Director's Notes: Dancing for the Punk Ballerina

November 15, 2011


Karole Armitage’s company oozes downtown cool.

T
his may come as a bit of a surprise: The woman who choreographed Madonna’s music video for “Vogue” says she doesn’t care about  poses.

For choreographer Karole Armitage, single silhouettes are just points on a line. “I’m not interested in positions, I’m interested in the path between them,” explains Armitage, who is known as much for her eclectic movement style as for her collaborations with artists ranging from Jeff Koons to Jean-Paul Gaultier.

The onetime “punk ballerina” has spent the last seven years developing her own contemporary ballet company, Armitage Gone! Dance, in New York City. Her 10 highly distinctive dancers represent six nationalities and eight languages, and range from just over five feet to close to seven. But as diverse as they are, ballet is both their common vocabulary and point of departure.

Armitage is rigorous about technique; company members are required to take ballet class daily. They work 26 to 30 weeks a year, spending around 10 of those weeks on the road touring. Much of the rest of the time, the company is developing new work: Armitage says that as she has been creating a repertoire for the group, she has choreographed about four new pieces each year.

Armitage’s own path, meanwhile, has been as circuitous as the curvilinear movements she favors. She started her professional career dancing for George Balanchine at the Ballet du Grand Théâtre de Genève in Switzerland, and then joined Merce Cunningham’s company. She began to make a name for herself as a choreographer in the late 1970s in New York, then spent the next decade building the first iteration of Armitage Gone! Dance.

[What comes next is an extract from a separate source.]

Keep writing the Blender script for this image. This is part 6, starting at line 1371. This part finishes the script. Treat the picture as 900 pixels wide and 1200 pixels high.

In the 1990s she left her company behind and decamped for Europe, first becoming director of MaggioDanza in Florence, then resident choreographer for France’s Ballet de Lorraine. She also maintained a successful career as a freelance choreographer, working throughout Europe and beyond.

After years as a rebel and a pioneer, she says Europe gave her “the chance to feel that working in dance was a serious adult activity.” A decade in, however, Armitage found herself longing once more to have a company of her own—on her own home turf. “There’s something particular about American dancers,” she says. “They are linguistically prolific—they speak many dance languages.

“Also, because it’s so hard to be a dancer here, people have an incredible ability to go for broke,” she adds. Unlike their European counterparts, for whom dance can be a comfortable career, dancers here need to struggle, she says: “They’re not bourgeois.”

Resurrecting Armitage Gone! also presented her with an opportunity to again develop a corps of dancers, and a physical vocabulary, that would let her build new work in a collaborative way. “It meant not having to start over every time I went to a new company,” she says, with palpable relief.

In a rehearsal for a new piece this past summer, the 10-member company seemed to function as a dynamic organism, with Armitage as much facilitator as director. Phrases would originate with one dancer and then ripple through the company. Armitage says she’ll often suggest a movement—say, a développé—and then let company members explore it in different planes, or at different times.

For this kind of communal development, Armitage says, all her dancers need to bring something to the creative process. “I look for unique individuals,” she says. “It’s important that they have something to say.”

And those strong individual streaks are just as important once a piece has moved beyond development into performance. “I almost never do unison; I cut a pattern to unfold,” Armitage says. “For example, if there is an arabesque, someone does it twisted or very low, or in penchée, or lying on the floor. My dancers have to be very strong in their own identities, so the layers are all strong.”

Ideally, she continues, a choreographed work would look as though the dancers are actually improvising. “You would feel them thinking, being, expressing,” she says. “It’s the opposite of just taking positions.”

At a Glance

Armitage Gone! Dance

Number of dancers
: 10

Contract length:
26 to 30 weeks a year

Starting salary:
$700/week, “and everyone gets a raise each year.”

Tour schedule:
10 weeks/year


Audition Tip

Armitage seeks out dancers who are truly versatile. “That’s a hallmark of the company,” she says. “Everyone is equally schooled in ballet and modern and something else.”